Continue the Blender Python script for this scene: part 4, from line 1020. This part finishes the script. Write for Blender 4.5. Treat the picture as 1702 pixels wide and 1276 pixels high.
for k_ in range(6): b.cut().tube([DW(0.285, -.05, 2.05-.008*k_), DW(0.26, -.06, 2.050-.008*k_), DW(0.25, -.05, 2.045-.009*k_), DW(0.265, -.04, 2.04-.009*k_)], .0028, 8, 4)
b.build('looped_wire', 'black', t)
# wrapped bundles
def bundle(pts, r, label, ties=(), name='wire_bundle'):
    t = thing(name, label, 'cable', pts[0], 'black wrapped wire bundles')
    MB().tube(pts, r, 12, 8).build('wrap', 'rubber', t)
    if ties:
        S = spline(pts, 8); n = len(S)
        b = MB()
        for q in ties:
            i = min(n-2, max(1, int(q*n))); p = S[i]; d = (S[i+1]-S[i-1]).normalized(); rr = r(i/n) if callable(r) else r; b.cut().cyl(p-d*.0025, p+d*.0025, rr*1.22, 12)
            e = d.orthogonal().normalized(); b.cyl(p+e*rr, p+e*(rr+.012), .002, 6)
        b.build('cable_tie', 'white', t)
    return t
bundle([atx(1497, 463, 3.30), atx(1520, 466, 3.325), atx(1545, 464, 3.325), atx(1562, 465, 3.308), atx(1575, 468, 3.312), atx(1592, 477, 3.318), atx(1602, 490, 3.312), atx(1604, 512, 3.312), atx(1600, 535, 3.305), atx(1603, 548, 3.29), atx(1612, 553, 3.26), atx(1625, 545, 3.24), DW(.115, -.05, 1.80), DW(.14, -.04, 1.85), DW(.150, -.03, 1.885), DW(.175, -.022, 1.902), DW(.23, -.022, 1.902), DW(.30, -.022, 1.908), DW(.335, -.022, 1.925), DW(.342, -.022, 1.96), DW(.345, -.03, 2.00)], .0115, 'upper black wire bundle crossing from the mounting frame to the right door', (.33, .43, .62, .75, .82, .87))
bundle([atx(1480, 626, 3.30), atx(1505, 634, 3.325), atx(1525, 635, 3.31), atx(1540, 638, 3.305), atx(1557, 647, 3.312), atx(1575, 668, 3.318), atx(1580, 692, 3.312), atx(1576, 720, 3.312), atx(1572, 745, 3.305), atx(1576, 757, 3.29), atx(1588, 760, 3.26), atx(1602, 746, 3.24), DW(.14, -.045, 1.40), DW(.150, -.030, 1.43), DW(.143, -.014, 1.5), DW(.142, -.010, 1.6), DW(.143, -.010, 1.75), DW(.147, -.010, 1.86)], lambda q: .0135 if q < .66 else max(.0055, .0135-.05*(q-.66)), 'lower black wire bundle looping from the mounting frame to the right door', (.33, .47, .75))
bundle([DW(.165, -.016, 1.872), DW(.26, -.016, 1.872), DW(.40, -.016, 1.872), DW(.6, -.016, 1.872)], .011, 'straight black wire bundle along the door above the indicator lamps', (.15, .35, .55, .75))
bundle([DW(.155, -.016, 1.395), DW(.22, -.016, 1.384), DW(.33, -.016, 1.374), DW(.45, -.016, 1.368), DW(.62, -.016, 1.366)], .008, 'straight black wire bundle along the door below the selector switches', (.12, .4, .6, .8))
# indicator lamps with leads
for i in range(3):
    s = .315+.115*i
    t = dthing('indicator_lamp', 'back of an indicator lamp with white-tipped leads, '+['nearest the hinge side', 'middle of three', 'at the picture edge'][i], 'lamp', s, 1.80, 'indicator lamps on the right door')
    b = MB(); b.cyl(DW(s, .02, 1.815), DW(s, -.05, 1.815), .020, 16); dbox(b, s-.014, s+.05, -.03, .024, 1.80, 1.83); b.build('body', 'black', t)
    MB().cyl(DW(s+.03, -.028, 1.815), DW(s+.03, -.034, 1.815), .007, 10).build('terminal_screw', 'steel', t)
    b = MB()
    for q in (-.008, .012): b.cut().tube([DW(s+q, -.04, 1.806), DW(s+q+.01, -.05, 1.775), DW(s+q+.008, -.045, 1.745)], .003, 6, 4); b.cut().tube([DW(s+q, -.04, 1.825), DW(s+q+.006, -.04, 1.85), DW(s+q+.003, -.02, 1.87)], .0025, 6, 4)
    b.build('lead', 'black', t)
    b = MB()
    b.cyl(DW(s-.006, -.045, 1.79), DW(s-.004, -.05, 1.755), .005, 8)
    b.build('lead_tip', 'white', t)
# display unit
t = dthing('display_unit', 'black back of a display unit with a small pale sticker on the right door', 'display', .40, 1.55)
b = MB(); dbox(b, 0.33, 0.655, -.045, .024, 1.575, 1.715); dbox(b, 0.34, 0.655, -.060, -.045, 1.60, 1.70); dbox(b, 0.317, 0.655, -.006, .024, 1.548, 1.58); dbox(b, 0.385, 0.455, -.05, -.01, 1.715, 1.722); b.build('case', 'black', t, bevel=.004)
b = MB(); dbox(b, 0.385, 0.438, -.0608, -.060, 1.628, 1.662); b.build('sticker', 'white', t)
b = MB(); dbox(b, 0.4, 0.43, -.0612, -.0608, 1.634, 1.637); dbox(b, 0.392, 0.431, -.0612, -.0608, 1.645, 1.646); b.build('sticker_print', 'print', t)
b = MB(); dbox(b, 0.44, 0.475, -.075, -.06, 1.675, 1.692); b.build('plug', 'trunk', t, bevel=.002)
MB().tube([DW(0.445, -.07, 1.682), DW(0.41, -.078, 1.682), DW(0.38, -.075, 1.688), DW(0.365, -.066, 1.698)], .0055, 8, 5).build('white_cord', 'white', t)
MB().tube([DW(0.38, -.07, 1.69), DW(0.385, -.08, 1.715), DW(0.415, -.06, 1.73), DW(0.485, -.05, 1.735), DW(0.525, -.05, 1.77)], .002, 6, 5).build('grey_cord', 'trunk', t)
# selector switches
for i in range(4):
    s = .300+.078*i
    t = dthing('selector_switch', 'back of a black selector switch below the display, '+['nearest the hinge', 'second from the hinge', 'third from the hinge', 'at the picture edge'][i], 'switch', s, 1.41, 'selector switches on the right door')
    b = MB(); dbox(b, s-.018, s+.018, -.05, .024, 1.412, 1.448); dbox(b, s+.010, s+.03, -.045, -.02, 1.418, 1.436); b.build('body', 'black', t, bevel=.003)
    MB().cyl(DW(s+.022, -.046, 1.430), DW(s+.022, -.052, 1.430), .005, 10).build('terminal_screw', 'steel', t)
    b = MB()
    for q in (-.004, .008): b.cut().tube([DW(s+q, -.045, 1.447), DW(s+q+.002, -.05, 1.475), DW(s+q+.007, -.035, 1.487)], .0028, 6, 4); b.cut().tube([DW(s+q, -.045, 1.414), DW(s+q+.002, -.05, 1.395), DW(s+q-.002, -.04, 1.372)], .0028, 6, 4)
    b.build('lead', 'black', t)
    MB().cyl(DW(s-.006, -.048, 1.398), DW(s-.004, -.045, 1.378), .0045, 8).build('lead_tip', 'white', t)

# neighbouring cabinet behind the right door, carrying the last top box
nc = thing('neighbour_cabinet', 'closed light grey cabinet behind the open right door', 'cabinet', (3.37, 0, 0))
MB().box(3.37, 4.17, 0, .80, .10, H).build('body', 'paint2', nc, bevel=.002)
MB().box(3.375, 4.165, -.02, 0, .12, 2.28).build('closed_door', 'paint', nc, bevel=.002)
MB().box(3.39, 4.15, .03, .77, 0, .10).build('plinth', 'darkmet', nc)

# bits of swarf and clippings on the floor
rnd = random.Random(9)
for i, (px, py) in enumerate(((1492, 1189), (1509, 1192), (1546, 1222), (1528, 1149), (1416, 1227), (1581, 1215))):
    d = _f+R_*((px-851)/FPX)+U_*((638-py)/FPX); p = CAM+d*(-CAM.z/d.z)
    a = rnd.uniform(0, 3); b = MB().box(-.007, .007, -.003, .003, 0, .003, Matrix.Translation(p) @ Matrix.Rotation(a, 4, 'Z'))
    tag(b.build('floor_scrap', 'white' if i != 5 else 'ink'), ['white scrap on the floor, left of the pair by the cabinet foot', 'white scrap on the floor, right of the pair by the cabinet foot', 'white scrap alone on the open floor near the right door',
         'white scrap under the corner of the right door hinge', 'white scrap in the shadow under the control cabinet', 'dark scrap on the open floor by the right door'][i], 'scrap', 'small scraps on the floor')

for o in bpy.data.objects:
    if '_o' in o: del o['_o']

....

→ EXERCISE PROMPT:
From the material above, count the lines that include "picture" and give only the total.

→ REPLY TO THE EXERCISE:
3